Saturday, March 13, 2004

Andrew Lloyd Webber: Like bacon, I don't really get it

All I want is freedom,
a world with no more night...
and you,
always beside me,
to hold me
and to hide me...


All of my life I have taken the existence of Andrew Lloyd Webber and his widely beloved musicals like Joseph and the Amazing Technicolor Dreamcoat, Cats, Jesus Christ Superstar (Andy, he loves the religious musical epics), and of course The Phantom of the Opera for granted. At the age that I was beginning to acclimate myself to culture and the arts, Joseph--a piece of anti-culture if there ever was one--was a big hit on the Chicago stage. Donny Osmond, who starred as Joseph even lived in my town with is family while he was in the play, and everyone was going to see it.

Now my family is the anti-Andrew Lloyd Webber family. I think that is a great way to describe us in fact. Webber is the embodiment of popular culture: his plays are visual feasts--light spectaculars and high technology sets, and he takes stuff from the Bible fercryinoutlod and adapts it to musicals, and not subdued musicals, no, musicals with intense costumes and lights and melodrama and lots and lots of singing. So these audience-grabbing plays may appeal to the masses nationwide--Cats for example is the longest running musical both on Broadway and on tour--but my family never really liked mass culture-sanctioned works. We were out seeing Gilbert & Sullivan operettas, and as I've explained earlier, I was more of a Rodgers and Hammerstein girl. I lived my life deprived of any firsthand Andrew Lloyd Webber Experience (hey doesn't that sound like a title of one of his musicals?). I got a taste of the music from Phantom and Joseph through various channels, and it sounded very good. Based on all of his plays' popular appeal, I was essentially under the impression that Andrew Lloyd Webber was a genius and his work was ordained by god, at least in the sense that it would be an incomplete world if Cats and Phantom did not exist.

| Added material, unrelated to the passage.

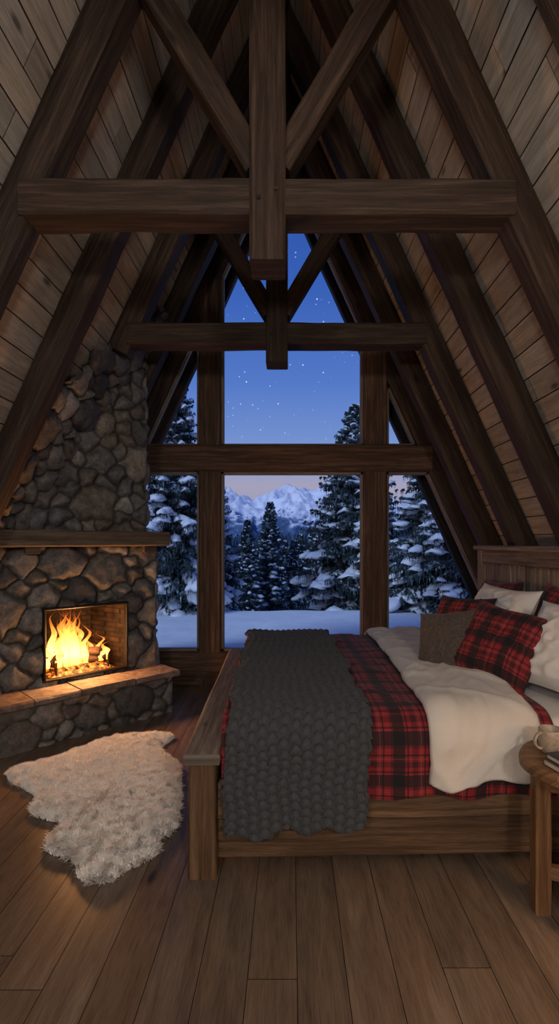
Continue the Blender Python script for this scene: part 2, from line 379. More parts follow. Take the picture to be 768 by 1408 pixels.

So finally last night, I partook, for the first time, in a viewing of an Andrew Lloyd Webber masterpiece: The Phantom of the Opera. It was everything I expected and more: I mean holy lord there was a freaking SYNTHESIZER!! When the haunted chandelier fell (oooh sppooookyyy), the "Phantom of the Opera" music started playing with synthesizer flourishes. The play itself is an incredibly wacky idea, and I guess it is based on a book so we cannot totally blame Lloyd Webber: set in a Paris opera house (Paris had opera? cool.) Phantom tells the story of a magnificent opera singer named Christine DaaƩ whose beautiful voice is the product of secret singing lessons from a Phantom who lives in the depths of the opera house. When wealthy opera patron Raoul (Raoul!? wtf?! that's not a French name!!) declares his love to Christine on the rooftop with the Paris skyline as a backdrop (how romantic) the Phantom overhears and goes wild. Anyway, the tiny problem of having a Phantom haunting an opera house gets a little out of control in the play's second act. Of course it all ends well, but the inquisitive audience member is left lingering on a certain thought: what the hell just happened here? A play about a man with a half-white mask who haunts the opera with his doctrine of fear while imbuing the love of his life with an irreclicably beautiful voice. All set to the tone of a synthesizer. And Americans love this shit. Only Andrew Lloyd Webber.